The things that defile us come from within and Jesus gives a non-exhaustive list of examples (v21-22):
…..fornication, theft, murder, adultery, avarice, wickedness, deceit, licentiousness, envy, slander, pride, folly…..
Take slander. How often are people slandered in conversations – even ordinary every-day conversations? How often we join in especially when it comes to public figures whom we don’t even know or have never met face to face. To refer to someone as a ‘traitor’ or having betrayed a cause or a relationship carries a huge burden of responsibility on our part because we put ourselves in the seat of God. Thankfully God is not anywhere near the merciless judges that we can sometimes be – confident in our own correctness and convinced about others on the basis of the most partial of evidence and oblivious to what it might be like to really ‘walk in the shoes of another’.
Down through the ages, the very mindset criticised by Jesus has been widespread in the various Christian churches. Under guise of correctness and doctrinal purity, some were hounded, persecuted, excluded, ridiculed, judged and put outside the camp of the saved. Much cruelty was, and is, practiced in the name of religion and, sadly, in the name of Christ.
Were there intelligent life on Mars and were a Martian to arrive on earth in 2018, ‘it’ might be forgiven for thinking that the main concern of religious persons – many Christians certainly being no exception – is sex. In the recent decades more controversies, splits, expulsions, silencings, dissenting publications, resolutions, instructions and more besides have been generated by sex and things to do with sex. At least, nowadays, Christians no longer kill each other over doctrines to do with the role of faith and good works. Rather, instead, we squabble over sex.

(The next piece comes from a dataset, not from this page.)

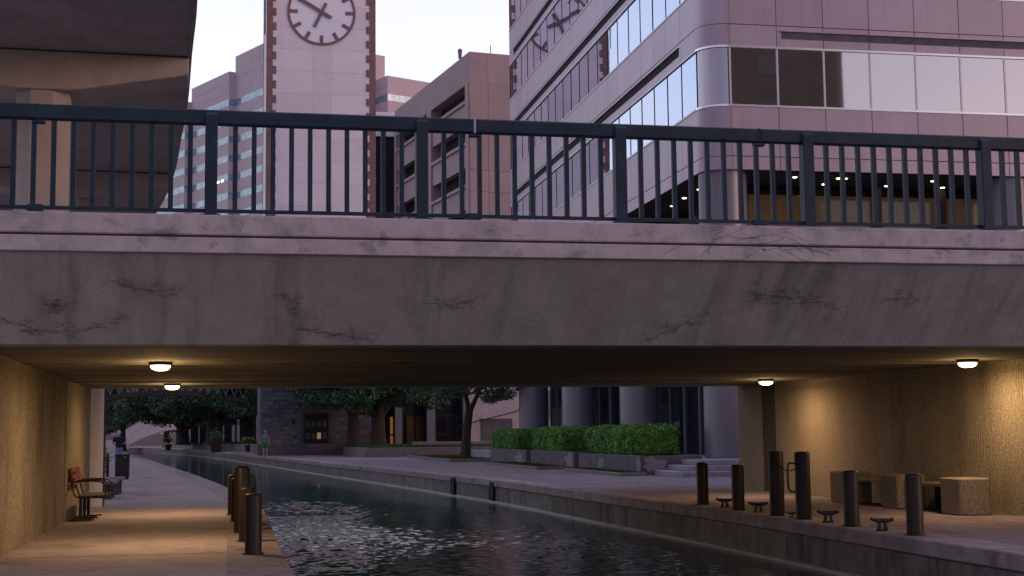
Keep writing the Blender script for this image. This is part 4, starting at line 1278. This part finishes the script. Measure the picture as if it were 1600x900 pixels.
# ================================================================== TREES
def tree(x, y, z, h, trunk_r, crown_c, crown_r, crown_h, n, label, forks=4, leafm='leaf', lean=0.0, size=0.13, clear=2.4, group='trees beyond the bridge'):
    t_ = thing('oak_tree' if leafm == 'leaf' else 'broadleaf_tree', label, 'tree', (x, y, z), 0, group)
    mb = MB()
    fk = clear
    mb.tube([(0, 0, -0.1), (0.02, 0, 0.25), (lean * 0.4, 0, fk * 0.55), (lean, 0, fk)], [trunk_r * 1.5, trunk_r * 1.1, trunk_r * 0.92, trunk_r * 0.85], 12)
    ends = []
    for k in range(forks):
        a = 2 * math.pi * k / forks + random.uniform(-0.4, 0.4)
        rr = crown_r * random.uniform(0.45, 0.75)
        e = (lean + rr * math.cos(a), rr * math.sin(a), fk + crown_h * random.uniform(0.35, 0.65))
        m_ = (lean + rr * 0.4 * math.cos(a), rr * 0.4 * math.sin(a), fk + crown_h * 0.2)
        mb.tube(smooth_line([(lean, 0, fk - 0.25), m_, e], 4), [trunk_r * (0.62 - 0.055 * q) for q in range(9)], 8)
        ends.append(e)
        for q in range(2):
            b = a + random.uniform(-0.9, 0.9)
            r2 = crown_r * random.uniform(0.7, 0.95)
            e2 = (lean + r2 * math.cos(b), r2 * math.sin(b), fk + crown_h * random.uniform(0.25, 0.7))
            mb.tube([m_, tuple((Vector(m_) + Vector(e2)) / 2 + Vector((0, 0, 0.25))), e2], [trunk_r * 0.34, trunk_r * 0.2, trunk_r * 0.08], 6)
            ends.append(e2)
    mb.build('trunk', 'bark', t_, True)
    cl = []
    for k in range(46):
        d = rng.normal(0, 1, 3); d /= np.linalg.norm(d)
        r = rng.uniform(0.35, 0.95)
        zz = crown_c + d[2] * r * crown_h * 0.5
        cl.append((lean + d[0] * r * crown_r, d[1] * r * crown_r, max(zz, fk - 0.2), crown_r * rng.uniform(0.16, 0.30), crown_r * rng.uniform(0.11, 0.2)))
    for k in range(26):      # low hanging skirt of the crown
        a = rng.uniform(0, 6.28); r = crown_r * rng.uniform(0.35, 1.0)
        cl.append((lean + r * math.cos(a), r * math.sin(a), fk + rng.uniform(0.5, 1.7), crown_r * rng.uniform(0.13, 0.24), crown_r * rng.uniform(0.08, 0.14)))
    for e in ends:
        cl.append((*e, crown_r * 0.25, crown_r * 0.16))
    p, d = clump_points(cl, n)
    link('crown', leaf_mesh('crown', p, d, size, leafm, 0.6, 0.7), t_)
    return t_
tree(12.36, 71.9, 0.3, 9, 0.24, 6.8, 3.2, 4.6, 9000, 'slim forked tree beside the farthest hedge', 3, clear=2.5, lean=0.25, size=0.12)
tree(9.9, 90.0, 0.72, 10, 0.50, 5.4, 5.0, 5.2, 22000, 'thick-trunked oak right in front of the tower base', 5, clear=2.0)
tree(8.7, 94.0, 0.75, 10, 0.42, 5.8, 4.4, 4.8, 18000, 'forked oak trunk just left of the thick oak, right of the tower door', 4, clear=2.3)
tree(3.9, 112, 0.8, 10, 0.36, 6.0, 5.2, 4.8, 20000, 'straight oak trunk at the left corner of the tower base', 4, clear=2.9)
tree(-3.2, 140, 0.8, 10, 0.55, 5.2, 6.5, 5.4, 24000, 'spreading oak beside the arched footbridge', 6, clear=1.6, size=0.16)
tree(-0.6, 132, 0.8, 10, 0.45, 5.8, 5.5, 5.0, 20000, 'oak between the spreading oak and the dark arches', 4, clear=2.2, size=0.16)
tree(3.0, 138, 0.8, 10, 0.4, 6.2, 5.5, 5.2, 20000, 'oak standing before the right end of the dark arches', 4, clear=2.6, size=0.16)
tree(-13, 118, 0.0, 11, 0.4, 5.6, 5.8, 6.4, 26000, 'leafy tree on the left bank beyond the standing man', 5, 'leaf2', clear=2.2, size=0.15)
tree(-9.5, 150, 0.2, 11, 0.4, 5.8, 5.6, 6.2, 24000, 'leafy tree hanging over the left end of the footbridge', 5, 'leaf2', clear=2.6, size=0.17)
tree(-17, 165, 0.2, 12, 0.4, 6.0, 7.0, 7.0, 22000, 'big leafy tree far back on the left bank', 5, 'leaf2', clear=2.4, size=0.2)
tree(-24, 200, 0.2, 12, 0.5, 5.6, 9, 8.0, 22000, 'broad leafy tree closing the view behind the footbridge, left', 5, 'leaf2', clear=2.0, size=0.26)
tree(-8, 236, 0.2, 12, 0.5, 6.2, 10, 8.5, 22000, 'broad leafy tree closing the view behind the footbridge, right', 5, 'leaf2', clear=2.8, size=0.28)
tree(-34, 272, 0.2, 12, 0.5, 6.4, 12, 10, 20000, 'wide leafy tree behind the far garden wall, left one', 5, 'leaf2', clear=2.2, size=0.34)
tree(-12, 276, 0.2, 12, 0.5, 6.4, 12, 10, 20000, 'wide leafy tree behind the far garden wall, right one', 5, 'leaf2', clear=2.2, size=0.34)
# far end of the canal: a pinkish low wall that closes the view
tag(MB().box(-60, 30, 262, 263, -1, 2.1).build('garden_wall', 'curb'), 'pinkish garden wall at the far end of the canal behind the footbridge', 'wall')

# ivy on the left bank beside the column
t_ = thing('ivy', 'bright green ivy trailing beside the pale round column on the left', 'plant', (-3.02, 38.5, 0))
MB().tube([(0, 0, 0), (0.03, 0, 0.6), (-0.02, 0, 1.2), (0.02, 0, 2.0)], [0.03, 0.025, 0.02, 0.01], 6).build('stem', 'bark', t_)
pp = np.stack([rng.normal(0.0, 0.07, 1500), rng.normal(0, 0.3, 1500), np.abs(rng.normal(0, 0.7, 1500)) + 0.05], 1)
link('foliage', leaf_mesh('foliage', pp, np.tile([0.5, -0.8, 0.2], (1500, 1)), 0.05, 'ivy', 0.8, 0.7), t_)
tag(MB().box(-3.6, -3.15, 36, 110, -0.02, 1.1).build('garden_wall', 'planter') if False else MB().box(-14.4, -13.9, 34, 110, -0.02, 1.1).build('garden_wall', 'planter'), 'low dark garden wall along the left bank', 'wall')

# planters and pots on the far promenade
t_ = thing('planter_tub', 'tall dark square planter tub on the far right bank', 'planter', (-0.1, 122, 0.15))
MB().prism([(-0.42, -0.42), (0.42, -0.42), (0.42, 0.42), (-0.42, 0.42)], 'z', 0, 1.15).build('tub', 'pot', t_, False, 0.04)
for k in range(6):
    MB().box(-0.40 + k * 0.14, -0.30 + k * 0.14, -0.45, -0.421, 0.05, 1.1).build('tub_slat', 'pot', t_)
pp = rng.normal(0, 0.25, (500, 3)) + np.array([0, 0, 1.35])
link('foliage', leaf_mesh('foliage', pp, np.tile([0, -1, 0.4], (500, 1)), 0.09, 'leaf', 0.5, 0.7), t_)
for x, y, lab in ((2.55, 121, 'potted fern on the promenade just left of the person in green shorts'), (-4.9, 150, 'potted palm beside the spreading oak')):
    t_ = thing('potted_plant', lab, 'plant', (x, y, 0.15), 0, 'potted plants on the far promenade')
    MB().lathe([(0.26, 0), (0.34, 0.55), (0.37, 0.6)], 14).build('pot', 'pot', t_, True)
    mb = MB()
    for k in range(34):
        a = random.uniform(0, 6.28); l = random.uniform(0.5, 1.0)
        p0 = Vector((0, 0, 0.6)); p1 = Vector((l * 0.5 * math.cos(a), l * 0.5 * math.sin(a), 1.0 + random.uniform(0, 0.3))); p2 = Vector((l * math.cos(a), l * math.sin(a), 0.9 + random.uniform(-0.2, 0.35)))
        s_ = Vector((-math.sin(a), math.cos(a), 0)) * 0.07
        i = len(mb.v)
        mb.v += [tuple(p0), tuple(p1 - s_), tuple(p1 + s_), tuple(p2)]
        mb.f += [(i, i + 1, i + 2), (i + 1, i + 3, i + 2)]
    me = bpy.data.meshes.new('fronds'); me.from_pydata(mb.v, [], mb.f); me.materials.append(M['ivy'])
    link('fronds', me, t_)

# ================================================================== PEOPLE
def remeshed(mb, name, m, parent, vox=0.018):
    o = mb.build(name, m, None)
    r = o.modifiers.new('r', 'REMESH'); r.mode = 'VOXEL'; r.voxel_size = vox
    s_ = o.modifiers.new('s', 'SMOOTH'); s_.iterations = 4; s_.factor = 0.5
    dg = bpy.context.evaluated_depsgraph_get()
    me = bpy.data.meshes.new_from_object(o.evaluated_get(dg))
    o.modifiers.clear()
    old = o.data
    o.data = me
    bpy.data.meshes.remove(old)
    me.polygons.foreach_set('use_smooth', [True] * len(me.polygons))
    if not me.materials: me.materials.append(M[m])
    o.parent = parent
    return o
def person(x, y, z, h, rz, label, top, legs, hair, shorts=False, arms='front'):
    s = h / 1.78
    t_ = thing('person', label, 'person', (x, y, z), rz)
    V3 = lambda a, b, c: (a * s, b * s, c * s)
    T = lambda mb, pts, rr: mb.tube([V3(*p) for p in pts], [r * s for r in rr], 12)
    # facing local +y; body: one continuous figure
    b = MB()
    b.ball(V3(0, 0.01, 1.665), (0.078 * s, 0.095 * s, 0.115 * s))
    b.ball(V3(0, 0.095, 1.655), (0.016 * s, 0.022 * s, 0.022 * s), 8, 6)
    for e in (-1, 1):
        b.ball(V3(e * 0.08, 0, 1.66), (0.012 * s, 0.02 * s, 0.032 * s), 8, 6)
    T(b, [(0, -0.01, 1.42), (0, 0, 1.6)], (0.062, 0.055))
    T(b, [(0, 0, 0.9), (0, 0, 1.1), (0, 0, 1.3), (0, 0, 1.45)], (0.14, 0.13, 0.155, 0.08))
    hands = []
    for e in (-1, 1):
        if arms == 'front':
            el = (e * 0.30, -0.02, 1.13); wr = (e * 0.17, 0.20, 1.08)
        else:
            el = (e * 0.27, -0.03, 1.13); wr = (e * 0.29, 0.06, 0.88)
        T(b, [(e * 0.17, 0, 1.42), (e * 0.21, 0, 1.38), el, wr], (0.06, 0.055, 0.043, 0.03))
        d = (Vector(wr) - Vector(el)).normalized()
        pc = Vector(wr) + d * 0.05
        b.ball(V3(*pc), (0.036 * s, 0.04 * s, 0.042 * s), 10, 8)
        for q in range(4):
            off = Vector((0.0, 0, 0)) + Vector((1, 0, 0)) * (q - 1.5) * 0.017
            if arms != 'front': off = Vector((0, 1, 0)) * (q - 1.5) * 0.017
            L_ = (0.075, 0.085, 0.08, 0.062)[q]
            T(b, [tuple(pc + off), tuple(pc + off + d * L_ * 0.6), tuple(pc + off + d * L_ + Vector((-e * 0.015, 0, -0.012)))], (0.0105, 0.0095, 0.008))
        T(b, [tuple(pc), tuple(pc + Vector((-e * 0.03, 0.02, 0.0)) + d * 0.02), tuple(pc + Vector((-e * 0.04, 0.025, 0)) + d * 0.045)], (0.012, 0.011, 0.009))
        T(b, [(e * 0.09, 0, 0.92), (e * 0.1, 0.01, 0.5), (e * 0.105, -0.01, 0.3), (e * 0.105, -0.01, 0.07)], (0.09, 0.058, 0.055, 0.04))
        T(b, [(e * 0.105, -0.05, 0.045), (e * 0.115, 0.1, 0.04), (e * 0.12, 0.17, 0.03)], (0.045, 0.045, 0.03))
    remeshed(b, 'body', 'skin', t_, 0.014 * s)
    c = MB()
    T(c, [(0, 0, 0.93), (0, 0, 1.1), (0, 0, 1.3), (0, 0, 1.40), (0, 0, 1.485)], (0.165, 0.158, 0.185, 0.165, 0.075))
    for e in (-1, 1):
        T(c, [(e * 0.12, 0, 1.40), (e * 0.20, 0, 1.385), (e * 0.255, -0.01, 1.22)], (0.09, 0.082, 0.07))
    remeshed(c, 'shirt', top, t_, 0.014 * s)
    c = MB()
    c.ball(V3(0, 0, 0.92), (0.172 * s, 0.14 * s, 0.12 * s))
    for e in (-1, 1):
        if shorts:
            T(c, [(e * 0.085, 0, 0.92), (e * 0.105, 0.005, 0.55)], (0.108, 0.105))
        else:
            T(c, [(e * 0.085, 0, 0.92), (e * 0.10, 0.01, 0.5), (e * 0.105, -0.01, 0.07)], (0.108, 0.08, 0.068))
    remeshed(c, 'shorts' if shorts else 'trousers', legs, t_, 0.014 * s)
    c = MB()
    c.ball(V3(0, -0.012, 1.685), (0.088 * s, 0.098 * s, 0.105 * s))
    c.ball(V3(0, -0.035, 1.64), (0.082 * s, 0.075 * s, 0.08 * s))
    remeshed(c, 'hair', hair, t_, 0.014 * s)
    if not shorts:
        c = MB()
        for e in (-1, 1):
            T(c, [(e * 0.105, -0.06, 0.045), (e * 0.115, 0.1, 0.042), (e * 0.12, 0.18, 0.03)], (0.052, 0.052, 0.038))
        remeshed(c, 'shoes', 'iron', t_, 0.014 * s)
    return t_
person(-4.84, 74.1, 0, 1.80, rad(8), 'white-haired person in navy shirt and light jeans standing with back turned', 'navy', 'denim', 'hairw')
person(3.0, 99.2 - 6, .16, 1.68, rad(160), 'person in green shorts and blue-grey top walking by the tower base', 'gtop', 'gshort', 'hairb', True, 'side')
person(-9.6, 118, 0, 1.65, rad(-150), 'distant person in a white top at the left edge behind the column', 'wtop', 'gtop', 'hairb', False, 'side')

# ================================================================== BUILDING BEHIND THE CAMERA (seen mirrored in the office glass)
t_ = thing('brown_tower_block', 'brown building seen only as a reflection in the office windows at right', 'building', (44, -46, 0))
MB().box(-14, 9, -12, 2, 0, 75).build('wall', 'brownglass', t_)
MB().lathe([(4.0, 0), (4.0, 75)], 28, (9, -2.0, 0)).build('rounded_corner', 'brownglass', t_, True)
wmh = MB().box(-1.1, 1.1, 2.0, 2.05, -0.9, 0.9).mesh('window', 'darkglass')
for k in range(4):
    for j in range(12):
        link('window', wmh, t_, (-11.5 + k * 5.2, 0, 14 + j * 4.4))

Now, the areas of sexuality, intimacy, commitment, marriage and family are vital parts of human living and it would be altogether astonishing if the bible had nothing to say about these matters and how lives can and should be formed to bring glory to God and well-being to his people (the two being entirely mutually reinforcing). It has much to say about these matters and we should hear, pray and study what it is that is said, across the Bible, about sex, marriage and inter-personal relationships. Indeed, stable, loving and committed relationships – of which marriage is the ideal – are a key foundation of personal, familial and societal well-being and cohesion.
However, there is more to living, and right living at that, than just the mechanics of sex – important and vital as that is to live in accordance with God’s will in every area of life.
If one thing is astonishing about religious controversy in the early 21st Century it is how much attention is given sex compared to other matters such as the great social injustices of our day – environmental destruction, poverty, racism, wars, oppression as well as a denial of all sorts of human rights. Of course, churches and Christians are often to the fore in speaking about these wider social and ecological matters and seeking change as well as being to the fore in directly tackling these problems. However, I suggest that there is still an imbalance when it comes to public discourse.
For too many people, fear is the guiding force of their religious observance. It is a question of fear of punishment, fear of disgrace, fear of the road not taken and the risk not embraced.